Singapore-based major Tesla investor, who wanted Musk out as CEO, backs firm’s latest bot tech

Singapore-based Leo KoGuan (left) with Tesla CEO Elon Musk at the Spacex office on Oct 10, 2019. PHOTO: KOGUANLEO/X

SINGAPORE – Singapore-based Leo KoGuan, who has invested US$3.5 billion (S$4.8 billion) in Tesla and is planning to buy more shares, said he views the electric carmaker more as a cutting-edge software company and believes its humanoid robot will be a force to be reckoned with.

“I see Tesla as an artificial intelligence software company. The key for me is software – software in electric vehicles, energy, insurance and robotics,” said Mr KoGuan, who is the third-largest individual shareholder of Tesla, after the company’s chief executive Elon Musk and Oracle co-founder Larry Ellison.

He was one of the panellists speaking about leveraging innovations at the 2023 Forbes Global CEO Conference in Singapore this week.

Mr KoGuan, who has a love-hate relationship with Mr Musk, had on Dec 14 publicly called on the Tesla boss to step down in a tweet, voicing unhappiness over his lack of leadership.

At the Forbes conference here, he reiterated that the 20-year-old Tesla did not need a distracted Mr Musk at the helm, but someone who could execute his vision.

Mr KoGuan, who owns more than 22 million Tesla shares, said its robot – known as Tesla Bot or Optimus – is underrated as it is still not quite yet a working prototype, but stressed it could potentially replace human labour in the future. The demand is expected to be as high as 10 billion to 20 billion units.

“Just capturing 10 per cent to 20 per cent of the global labour market will be a humongous replacement by Tesla Bot,” said the Indonesian-born American.

Mr KoGuan is the founder and chairman of SHI International, an information technology-related company that has more than 20,000 customers such as Boeing and AT&T. It is one of the largest privately held companies in the United States with revenue of more than US$14.3 billion in 2022.

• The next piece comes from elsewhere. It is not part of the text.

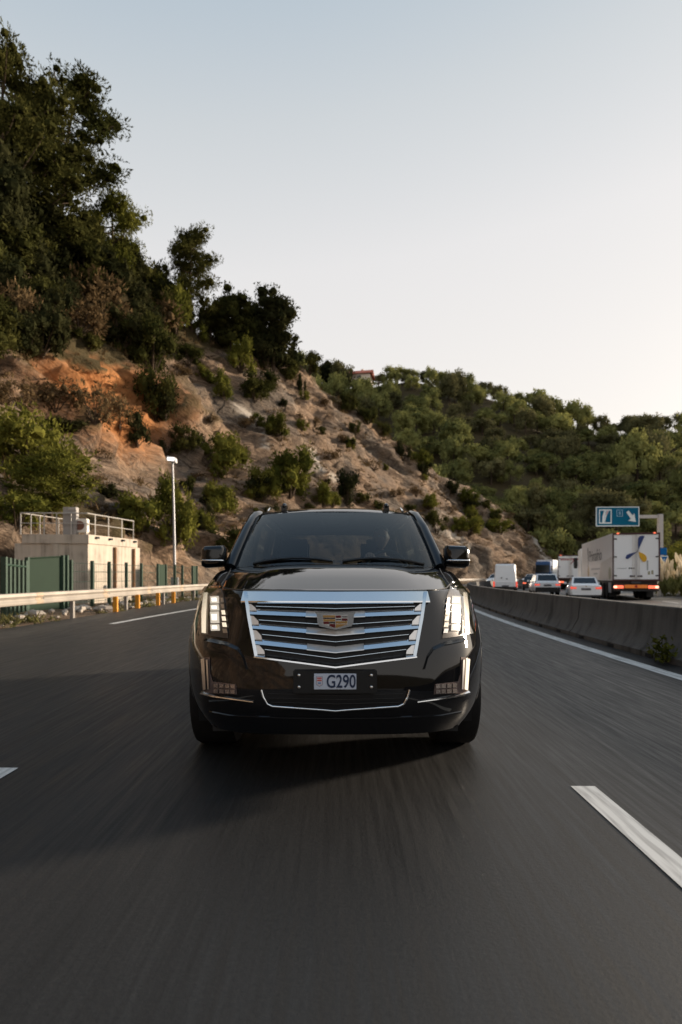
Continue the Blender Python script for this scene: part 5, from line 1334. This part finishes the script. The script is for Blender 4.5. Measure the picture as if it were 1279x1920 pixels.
# ---- lorries
LW = mat('trailer_white', (.86, .87, .88), rough=.35, var=.04, scale=1.2)
LS = mat('trailer_side_shaded', (.74, .72, .71), rough=.45, var=.06, scale=.8)  # greyer than the rear doors: the shade on the sides is put into the colour
FRAME = mat('trailer_frame', (.06, .018, .018), rough=.5)
CHAS = mat('chassis_black', (.012, .012, .012), rough=.6)
BLUE = mat('lorry_blue', (.010, .035, .16), rough=.4, var=.08); YEL = mat('lorry_yellow', (.70, .38, .01), rough=.4, var=.08)
GREY = mat('lettering_grey', (.045, .045, .055), rough=.5)
REFL = mat('orange_reflector_board', (.60, .16, .03), rough=.4, var=.12, emit=(1, .25, .03), estr=.03)  # faint orange glow added to the board, which is no lamp
def trailer(root, L, W, z0, z1, m_rear=LW, m_side=LS, lamp=True):
    w = W/2; b = MB(); b.box((-w, .10, z0), (w, L, z1)); body = bevel(b.build('trailer_box', m_side, root), .02)
    fr = MB(); t = .07
    fr.box((-w, 0, z0-.02), (-w+t, .098, z1)); fr.box((w-t, 0, z0-.02), (w, .098, z1)); fr.box((-w+t, 0, z1-.10), (w-t, .098, z1)); fr.box((-w+t, 0, z0-.02), (w-t, .098, z0+.08)); fr.build('door_frame', FRAME, root)
    for s in (-1, 1):
        a, c = sorted((s*.012, s*(w-t-.004))); b = MB(); b.box((a, .035, z0+.084), (c, .096, z1-.104)); d = bevel(b.build('rear_door', m_rear, root), .008)
        for x in (.06, .17):
            b = MB(); b.tube([(s*x, .02, z0+.02), (s*x, .02, z1-.08)], .017, 6); b.build('locking_bar', SATIN, d, 60)
        for z in (z0+.3, (z0+z1)/2, z1-.35):
            b = MB(); b.box((min(s*(w-.02), s*(w-.24)), .012, z-.035), (max(s*(w-.02), s*(w-.24)), .034, z+.035)); b.build('hinge', CHAS, d)
        b = MB(); b.box((min(s*.05, s*.34), .008, z0+.22), (max(s*.05, s*.34), .033, z0+.32)); b.build('latch', GREY, d)
        if lamp:
            b = MB(); b.cbox((s*(w-.30), .03, z1-.03), (.15, .10, .09)); bevel(b.build('marker_lamp', TAILB, root), .02)
        b = MB(); b.box((min(s*(w-.10), s*(w-.62)), .05, z0-.46), (max(s*(w-.10), s*(w-.62)), .16, z0-.28)); bevel(b.build('tail_light', TAILB, root), .02)
        b = MB(); b.cbox((s*(w-.16), .04, z0-.37), (.18, .03, .13)); b.build('brake_lamp', mat('brake_lamp', (.9, .3, .2), .2, emit=(1, .38, .25), estr=.42), root)
    b = MB(); b.box((-w+.12, .20, .55), (w-.12, L-.4, z0-.001)); b.build('chassis', CHAS, root)
    b = MB(); b.box((-w+.04, .10, z0-.62), (w-.04, .22, z0-.50)); b.box((-.5, .22, z0-.62), (.5, .6, z0-.3)); b.build('underrun_bar', CHAS, root)
    for s in (-1, 1):
        for y in (2.2, 3.5, 4.8, L-1.6):
            b = MB(); b.disc((s*(w-.22), y, .52), (1, 0, 0), .52, 24, .40); bevel(b.build('wheel', RUBBER, root), .05, 2)
        b = MB(); b.box((min(s*(w-.04), s*(w-.44)), 1.35, .18), (max(s*(w-.04), s*(w-.44)), 1.38, .95)); b.build('mud_flap', CHAS, root)
        b = MB(); b.box((min(s*w, s*(w-.05)), 5.6, .45), (max(s*w, s*(w-.05)), 9.5, z0-.1)); b.build('side_guard', CHAS, root)
    return body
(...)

According to Forbes, Mr KoGuan, 68, has a net worth of US$7.3 billion.

The Tesla Bot is not yet mass-produced but has come a long way since August 2021, when the concept was revealed and the so-called “first prototype” was an actor prancing around in a bodysuit.

At Tesla’s shareholders meeting in May, Mr Musk shared footage of five Tesla Bot prototypes, or early concept samples, performing simple tasks and walking steadily around the office.

Mr KoGuan predicted that by the end of 2025, electric vehicles will make up 30 per cent to 50 per cent of new cars. By the end of 2030, he expects the figure to be 100 per cent.

His comments came before Morgan Stanley issued an upgrade on Tesla shares later on Monday. 

Similarly, Morgan Stanley’s analysts argued that Tesla should be viewed as a technology company as much as an electric carmaker.

The US firm raised its price target for Tesla to US$400 from US$250, underpinned by the potential of Tesla’s supercomputer Dojo, which Morgan Stanley believes could add up to US$500 billion to the company’s value long-term.

Mr Musk said in July that Tesla planned to spend more than US$1 billion on Dojo by the end of 2024. Tesla is developing Dojo to help with machine learning and training computers to “see” as part of its cars and nascent robotics efforts.